Short problem: Return all of the data exactly, with nothing left out but the pictures.

Provided material:
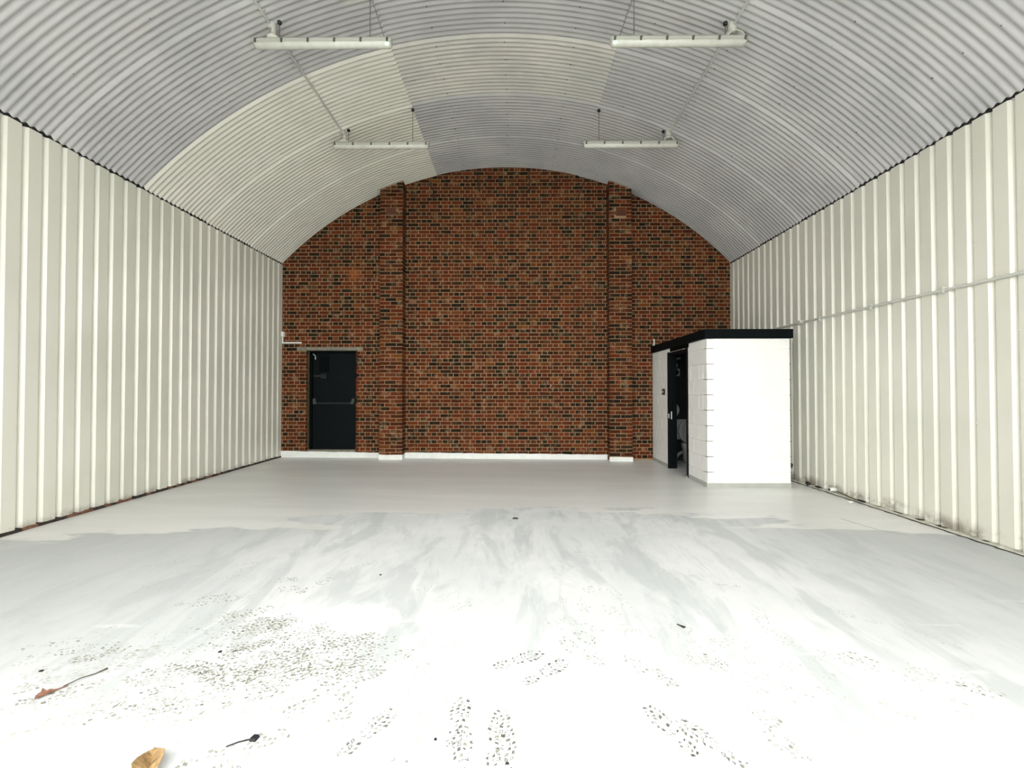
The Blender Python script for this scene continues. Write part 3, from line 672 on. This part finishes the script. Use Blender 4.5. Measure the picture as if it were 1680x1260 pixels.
bm = bmesh.new(); box(bm, (CX0 - .006, 7.97, zb), (CX0, CY1, fz(2.8) + .065))
finish('painted_band', bm, M['greyskirt'], cub)
# mortar squeezed out at the back corner
rr = random.Random(4)
for i in range(1, 10):
    z = zb + .225 * i; bm = bmesh.new()
    bmesh.ops.create_icosphere(bm, subdivisions=1, radius=1, matrix=Matrix.Translation((CX1 + .003, CY0 + .015, z)) @ Matrix.Diagonal((.014, .02, .012 + rr.uniform(0, .01), 1)))
    finish('mortar_lump', bm, M['gap'], cub)
# door lining
bm = bmesh.new()
xo, xi = CX0 - .012, CX0 + .135
box(bm, (xo, 7.905, fz(2.8)), (xi, 7.945, 2.06)); box(bm, (xo, 7.045, fz(2.8)), (xi, 7.085, 2.06)); box(bm, (xo, 7.085, 2.02), (xi, 7.905, 2.06))
box(bm, (xo - .004, 7.88, fz(2.8)), (CX0 + .02, 7.955, 2.07)); box(bm, (xo - .004, 7.035, fz(2.8)), (CX0 + .02, 7.09, 2.07))
box(bm, (CX0 + .05, 7.885, fz(2.8)), (CX0 + .09, 7.906, 2.03))
fr = finish('door_frame', bm, M['navy'], cub)
bm = bmesh.new(); box(bm, (CX0 - .012, 7.01, 2.07), (CX0 + .02, 7.83, CZ + .004)); box(bm, (CX0 - .016, 7.03, 2.098), (CX0 - .010, 7.81, 2.104))
finish('head_board', bm, M['navy2'], cub)
bm = bmesh.new(); box(bm, (CX0 + .02, 7.898, .86), (CX0 + .045, 7.906, 1.0), bevel=.002); box(bm, (CX0 - .022, 7.87, .88), (CX0 - .012, 7.905, .96), bevel=.002); 
tag(finish('strike_plate', bm, M['whiteplastic'], fr), 'white strike plate on the dark door lining')
bm = bmesh.new(); box(bm, (CX0 - .03, 7.05, fz(2.8)), (CX0 - .008, 7.10, fz(2.8) + .028), bevel=.003)
tag(finish('floor_clip', bm, M['steel'], fr), 'small pale metal clip at the foot of the frame')
bm = bmesh.new(); box(bm, (CX0 + .145, 7.088, fz(3.2) + .01), (CX0 + .90, 7.128, 2.015), bevel=.003)
dl = finish('door_leaf', bm, M['navy'], cub)
bm = bmesh.new(); lathe(bm, (CX0 + .84, 7.128, .98), [(.022, 0), (.022, .008), (.008, .01), (.008, .05)], 12, 'y'); box(bm, (CX0 + .74, 7.168, .972), (CX0 + .85, 7.184, .988), bevel=.004)
finish('lever_handle', bm, M['steel'], dl)
# interior fittings
t = empty('toilet', (3.40, 8.835, fz(3.4)), 'white close-coupled toilet with its seat up, seen through the cubicle doorway', 'toilet')
def loft(bm, secs, n=28, mi=0):
    rings = []
    for (cx_, cy_, rx, ry, z, fl) in secs:
        ring = []
        for k in range(n):
            a = 2 * pi * k / n
            yy = sin(a) * ry; 
            if yy > ry * fl: yy = ry * fl
            ring.append(bm.verts.new((cx_ + cos(a) * rx, cy_ + yy, z)))
        rings.append(ring)
    for a, b in zip(rings, rings[1:]):
        for k in range(n):
            f = bm.faces.new((a[k], a[(k + 1) % n], b[(k + 1) % n], b[k])); f.smooth = True
    bm.faces.new(rings[0]); bm.faces.new(rings[-1])
bm = bmesh.new()
loft(bm, [(0, -.30, .10, .24, 0, .9), (0, -.30, .095, .22, .10, .9), (0, -.34, .12, .22, .20, .9), (0, -.40, .17, .25, .31, .9), (0, -.42, .185, .26, .40, .9), (0, -.42, .15, .22, .40, .8), (0, -.42, .11, .16, .34, .8), (0, -.42, .04, .06, .27, .8)])
tube(bm, [(-.06, -.08, .18), (-.12, -.12, .16), (-.16, -.06, .09), (-.15, -.02, .05)], .03, 10)
finish('bowl', bm, M['porcelain'], t)
bm = bmesh.new(); box(bm, (-.21, -.18, .44), (.21, -.02, .80), bevel=.03)
ci = finish('cistern', bm, M['porcelain'], t)
bm = bmesh.new(); box(bm, (-.22, -.19, .80), (.22, -.015, .835), bevel=.012); finish('cistern_lid', bm, M['porcelain'], ci)
bm = bmesh.new()
out = []
for k in range(30):
    a = 2 * pi * k / 30; out.append((.185 * cos(a), .22 * sin(a)))
rings = []
lid = bmesh.new()
prism(lid, [(u * 1.04, v * 1.04) for u, v in out], (0, -.19, .61), (1, 0, 0), (0, .06, .998), (0, -1, 0), .018)
finish('toilet_lid', lid, M['plastic_grey'], t)
for (so, dy) in ((1, 0), (1, -.02), (.72, -.02), (.72, 0)):
    rings.append([bm.verts.new((u * so, -.225 + dy + v * .06, .61 + v)) for u, v in out])
for a, b in zip(rings, rings[1:] + rings[:1]):
    for k in range(30): bm.faces.new((a[k], a[(k + 1) % 30], b[(k + 1) % 30], b[k]))
finish('toilet_seat', bm, M['porcelain'], t)
bm = bmesh.new(); lathe(bm, (3.13, 8.835, .99), [(.155, -.002), (.155, -.10), (.13, -.125), (.05, -.13)], 28, 'y')
tag(finish('paper_dispenser', bm, M['whiteplastic']), 'round white toilet paper dispenser on the cubicle back wall', 'dispenser')
t = empty('extractor_fan', (3.24, 8.845, 1.67), 'grey square extractor fan high inside the toilet cubicle', 'fan')
bm = bmesh.new(); box(bm, (-.08, -.05, 0), (.08, 0, .15), bevel=.008); finish('housing', bm, M['lampbody'], t)
bm = bmesh.new(); lathe(bm, (0, -.05, .075), [(.055, 0), (.055, -.006), (.035, -.010)], 20, 'y'); finish('fan_grille', bm, M['darkmetal'], t)
bm = bmesh.new(); tube(bm, [(3.23, 8.80, 1.83), (3.23, 8.80, 1.98), (3.25, 8.80, 2.02), (3.33, 8.80, 2.03)], .02, 10); box(bm, (3.19, 8.77, 1.84), (3.27, 8.84, 1.92), bevel=.008)
lathe(bm, (3.23, 8.80, 2.0), [(.03, -.03), (.038, 0), (.03, .03)], 14)
tag(finish('overflow_pipe', bm, M['lampbody']), 'grey pipe and valve above the extractor fan inside the cubicle', 'pipe')
bm = bmesh.new(); box(bm, (CX0 - .028, 8.11, 1.30), (CX0 - .0065, 8.22, 1.41), bevel=.004)
sw = tag(finish('light_switch', bm, M['darkmetal']), 'dark light switch on the white blocks left of the cubicle doorway', 'switch')
bm = bmesh.new(); box(bm, (CX0 - .034, 8.145, 1.335), (CX0 - .027, 8.175, 1.375), bevel=.002)
tag(finish('rocker', bm, M['whiteplastic'], sw), 'white rocker')
bm = bmesh.new(); tube(bm, [(2.815, 8.83, 2.272), (2.815, 8.83, 2.42)], .013, 10); lathe(bm, (2.815, 8.83, 2.272), [(.022, 0), (.022, .02), (.014, .03)], 14)
tag(finish('vent_pipe', bm, M['whiteplastic']), 'short white pipe stub standing on the far corner of the cubicle roof', 'pipe')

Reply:
The Blender Python script for this scene continues. Write part 3, from line 672 on. This part finishes the script. Use Blender 4.5. Measure the picture as if it were 1680x1260 pixels.
bm = bmesh.new(); box(bm, (CX0 - .006, 7.97, zb), (CX0, CY1, fz(2.8) + .065))
finish('painted_band', bm, M['greyskirt'], cub)
# mortar squeezed out at the back corner
rr = random.Random(4)
for i in range(1, 10):
    z = zb + .225 * i; bm = bmesh.new()
    bmesh.ops.create_icosphere(bm, subdivisions=1, radius=1, matrix=Matrix.Translation((CX1 + .003, CY0 + .015, z)) @ Matrix.Diagonal((.014, .02, .012 + rr.uniform(0, .01), 1)))
    finish('mortar_lump', bm, M['gap'], cub)
# door lining
bm = bmesh.new()
xo, xi = CX0 - .012, CX0 + .135
box(bm, (xo, 7.905, fz(2.8)), (xi, 7.945, 2.06)); box(bm, (xo, 7.045, fz(2.8)), (xi, 7.085, 2.06)); box(bm, (xo, 7.085, 2.02), (xi, 7.905, 2.06))
box(bm, (xo - .004, 7.88, fz(2.8)), (CX0 + .02, 7.955, 2.07)); box(bm, (xo - .004, 7.035, fz(2.8)), (CX0 + .02, 7.09, 2.07))
box(bm, (CX0 + .05, 7.885, fz(2.8)), (CX0 + .09, 7.906, 2.03))
fr = finish('door_frame', bm, M['navy'], cub)
bm = bmesh.new(); box(bm, (CX0 - .012, 7.01, 2.07), (CX0 + .02, 7.83, CZ + .004)); box(bm, (CX0 - .016, 7.03, 2.098), (CX0 - .010, 7.81, 2.104))
finish('head_board', bm, M['navy2'], cub)
bm = bmesh.new(); box(bm, (CX0 + .02, 7.898, .86), (CX0 + .045, 7.906, 1.0), bevel=.002); box(bm, (CX0 - .022, 7.87, .88), (CX0 - .012, 7.905, .96), bevel=.002); 
tag(finish('strike_plate', bm, M['whiteplastic'], fr), 'white strike plate on the dark door lining')
bm = bmesh.new(); box(bm, (CX0 - .03, 7.05, fz(2.8)), (CX0 - .008, 7.10, fz(2.8) + .028), bevel=.003)
tag(finish('floor_clip', bm, M['steel'], fr), 'small pale metal clip at the foot of the frame')
bm = bmesh.new(); box(bm, (CX0 + .145, 7.088, fz(3.2) + .01), (CX0 + .90, 7.128, 2.015), bevel=.003)
dl = finish('door_leaf', bm, M['navy'], cub)
bm = bmesh.new(); lathe(bm, (CX0 + .84, 7.128, .98), [(.022, 0), (.022, .008), (.008, .01), (.008, .05)], 12, 'y'); box(bm, (CX0 + .74, 7.168, .972), (CX0 + .85, 7.184, .988), bevel=.004)
finish('lever_handle', bm, M['steel'], dl)
# interior fittings
t = empty('toilet', (3.40, 8.835, fz(3.4)), 'white close-coupled toilet with its seat up, seen through the cubicle doorway', 'toilet')
def loft(bm, secs, n=28, mi=0):
    rings = []
    for (cx_, cy_, rx, ry, z, fl) in secs:
        ring = []
        for k in range(n):
            a = 2 * pi * k / n
            yy = sin(a) * ry; 
            if yy > ry * fl: yy = ry * fl
            ring.append(bm.verts.new((cx_ + cos(a) * rx, cy_ + yy, z)))
        rings.append(ring)
    for a, b in zip(rings, rings[1:]):
        for k in range(n):
            f = bm.faces.new((a[k], a[(k + 1) % n], b[(k + 1) % n], b[k])); f.smooth = True
    bm.faces.new(rings[0]); bm.faces.new(rings[-1])
bm = bmesh.new()
loft(bm, [(0, -.30, .10, .24, 0, .9), (0, -.30, .095, .22, .10, .9), (0, -.34, .12, .22, .20, .9), (0, -.40, .17, .25, .31, .9), (0, -.42, .185, .26, .40, .9), (0, -.42, .15, .22, .40, .8), (0, -.42, .11, .16, .34, .8), (0, -.42, .04, .06, .27, .8)])
tube(bm, [(-.06, -.08, .18), (-.12, -.12, .16), (-.16, -.06, .09), (-.15, -.02, .05)], .03, 10)
finish('bowl', bm, M['porcelain'], t)
bm = bmesh.new(); box(bm, (-.21, -.18, .44), (.21, -.02, .80), bevel=.03)
ci = finish('cistern', bm, M['porcelain'], t)
bm = bmesh.new(); box(bm, (-.22, -.19, .80), (.22, -.015, .835), bevel=.012); finish('cistern_lid', bm, M['porcelain'], ci)
bm = bmesh.new()
out = []
for k in range(30):
    a = 2 * pi * k / 30; out.append((.185 * cos(a), .22 * sin(a)))
rings = []
lid = bmesh.new()
prism(lid, [(u * 1.04, v * 1.04) for u, v in out], (0, -.19, .61), (1, 0, 0), (0, .06, .998), (0, -1, 0), .018)
finish('toilet_lid', lid, M['plastic_grey'], t)
for (so, dy) in ((1, 0), (1, -.02), (.72, -.02), (.72, 0)):
    rings.append([bm.verts.new((u * so, -.225 + dy + v * .06, .61 + v)) for u, v in out])
for a, b in zip(rings, rings[1:] + rings[:1]):
    for k in range(30): bm.faces.new((a[k], a[(k + 1) % 30], b[(k + 1) % 30], b[k]))
finish('toilet_seat', bm, M['porcelain'], t)
bm = bmesh.new(); lathe(bm, (3.13, 8.835, .99), [(.155, -.002), (.155, -.10), (.13, -.125), (.05, -.13)], 28, 'y')
tag(finish('paper_dispenser', bm, M['whiteplastic']), 'round white toilet paper dispenser on the cubicle back wall', 'dispenser')
t = empty('extractor_fan', (3.24, 8.845, 1.67), 'grey square extractor fan high inside the toilet cubicle', 'fan')
bm = bmesh.new(); box(bm, (-.08, -.05, 0), (.08, 0, .15), bevel=.008); finish('housing', bm, M['lampbody'], t)
bm = bmesh.new(); lathe(bm, (0, -.05, .075), [(.055, 0), (.055, -.006), (.035, -.010)], 20, 'y'); finish('fan_grille', bm, M['darkmetal'], t)
bm = bmesh.new(); tube(bm, [(3.23, 8.80, 1.83), (3.23, 8.80, 1.98), (3.25, 8.80, 2.02), (3.33, 8.80, 2.03)], .02, 10); box(bm, (3.19, 8.77, 1.84), (3.27, 8.84, 1.92), bevel=.008)
lathe(bm, (3.23, 8.80, 2.0), [(.03, -.03), (.038, 0), (.03, .03)], 14)
tag(finish('overflow_pipe', bm, M['lampbody']), 'grey pipe and valve above the extractor fan inside the cubicle', 'pipe')
bm = bmesh.new(); box(bm, (CX0 - .028, 8.11, 1.30), (CX0 - .0065, 8.22, 1.41), bevel=.004)
sw = tag(finish('light_switch', bm, M['darkmetal']), 'dark light switch on the white blocks left of the cubicle doorway', 'switch')
bm = bmesh.new(); box(bm, (CX0 - .034, 8.145, 1.335), (CX0 - .027, 8.175, 1.375), bevel=.002)
tag(finish('rocker', bm, M['whiteplastic'], sw), 'white rocker')
bm = bmesh.new(); tube(bm, [(2.815, 8.83, 2.272), (2.815, 8.83, 2.42)], .013, 10); lathe(bm, (2.815, 8.83, 2.272), [(.022, 0), (.022, .02), (.014, .03)], 14)
tag(finish('vent_pipe', bm, M['whiteplastic']), 'short white pipe stub standing on the far corner of the cubicle roof', 'pipe')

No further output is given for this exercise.